Now, DOL gets 55% of the H-1B fees for worker retraining programs and other uses, while NSF receives 40%. That generates about $100 million a year for two NSF programs: S-STEM gets about $75 million, and the rest is channeled into ITEST (Innovative Technology Experiences for Students and Teachers), which supports a range of precollege STEM activities involving university researchers and local school districts.

The Gang of Eight bill would add a third NSF program supported by H-1B fees and designed to boost STEM programs at colleges and universities with large minority populations. The legislation would also create a second pot of money for STEM education, drawn from a new $500 fee for green cards. NSF would get 85% of that second pot, to be divided among the three programs.

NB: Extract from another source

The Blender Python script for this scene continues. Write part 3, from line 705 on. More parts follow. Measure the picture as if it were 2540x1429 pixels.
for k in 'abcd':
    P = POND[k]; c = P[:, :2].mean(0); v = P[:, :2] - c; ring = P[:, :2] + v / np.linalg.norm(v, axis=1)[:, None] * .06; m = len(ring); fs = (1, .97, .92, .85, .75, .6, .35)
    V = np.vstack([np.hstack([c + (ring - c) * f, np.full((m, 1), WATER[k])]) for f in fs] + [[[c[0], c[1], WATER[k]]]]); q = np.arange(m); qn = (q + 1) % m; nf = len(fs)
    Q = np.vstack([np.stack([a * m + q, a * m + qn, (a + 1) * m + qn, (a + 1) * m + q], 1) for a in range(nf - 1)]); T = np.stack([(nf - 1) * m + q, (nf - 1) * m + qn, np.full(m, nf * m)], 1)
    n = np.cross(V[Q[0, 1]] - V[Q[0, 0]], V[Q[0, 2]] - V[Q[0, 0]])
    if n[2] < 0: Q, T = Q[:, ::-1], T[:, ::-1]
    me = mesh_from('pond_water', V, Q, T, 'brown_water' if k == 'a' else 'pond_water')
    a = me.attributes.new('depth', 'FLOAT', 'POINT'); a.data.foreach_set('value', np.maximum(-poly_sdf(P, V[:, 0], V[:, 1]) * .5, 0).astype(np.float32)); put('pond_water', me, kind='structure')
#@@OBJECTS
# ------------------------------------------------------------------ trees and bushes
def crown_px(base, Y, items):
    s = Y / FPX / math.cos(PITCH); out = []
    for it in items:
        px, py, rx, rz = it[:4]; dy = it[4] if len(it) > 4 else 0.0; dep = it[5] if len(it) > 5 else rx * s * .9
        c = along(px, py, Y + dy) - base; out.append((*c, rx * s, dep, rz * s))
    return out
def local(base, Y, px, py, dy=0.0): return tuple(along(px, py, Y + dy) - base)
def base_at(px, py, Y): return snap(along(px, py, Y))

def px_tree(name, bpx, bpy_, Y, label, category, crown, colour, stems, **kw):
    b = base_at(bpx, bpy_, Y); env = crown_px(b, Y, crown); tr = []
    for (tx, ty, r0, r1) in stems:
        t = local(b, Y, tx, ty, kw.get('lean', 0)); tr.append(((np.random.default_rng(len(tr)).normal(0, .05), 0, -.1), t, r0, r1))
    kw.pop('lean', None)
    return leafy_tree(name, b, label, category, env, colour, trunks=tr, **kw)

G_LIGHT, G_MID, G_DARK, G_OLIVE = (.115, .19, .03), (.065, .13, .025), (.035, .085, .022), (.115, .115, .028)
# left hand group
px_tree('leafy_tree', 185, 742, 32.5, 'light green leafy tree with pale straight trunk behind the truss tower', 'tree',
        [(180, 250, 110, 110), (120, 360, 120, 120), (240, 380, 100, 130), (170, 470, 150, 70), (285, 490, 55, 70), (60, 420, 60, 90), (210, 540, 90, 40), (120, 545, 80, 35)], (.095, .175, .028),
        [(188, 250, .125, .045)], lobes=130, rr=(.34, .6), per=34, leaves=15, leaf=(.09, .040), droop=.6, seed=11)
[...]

For scientists like Amy Wendt, a plasma physicist at the University of Wisconsin, Madison, those changes would mean more opportunities to grow the STEM pipeline. She and her Wisconsin colleagues received $1 million in 2010 from ITEST to develop socially relevant course units in engineering for middle school students.

"The research shows that some students may be attracted to humanitarian opportunities in engineering," says Wendt, who says that she's been disappointed that the percentage of women in electrical and computer engineering hasn't grown much since she entered the field 3 decades ago. "A girl who's not into a robotic competition might be interested in solving an environmental problem. But we as a community haven't done a very good job of highlighting the altruistic aspects of our discipline."

Exactly how much money the new fees would generate isn't clear, because of uncertainty about how many new visas would be awarded under the Senate legislation. Estimates range from $50 million to several hundred million a year.

Whatever the amount, Wendt and Mahatanankoon say they are pleased that immigration fees are being tapped to encourage more U.S. students to study science and engineering. "If our program is successful, I plan to apply again," Mahatanankoon says. "These students need all the help we can give them."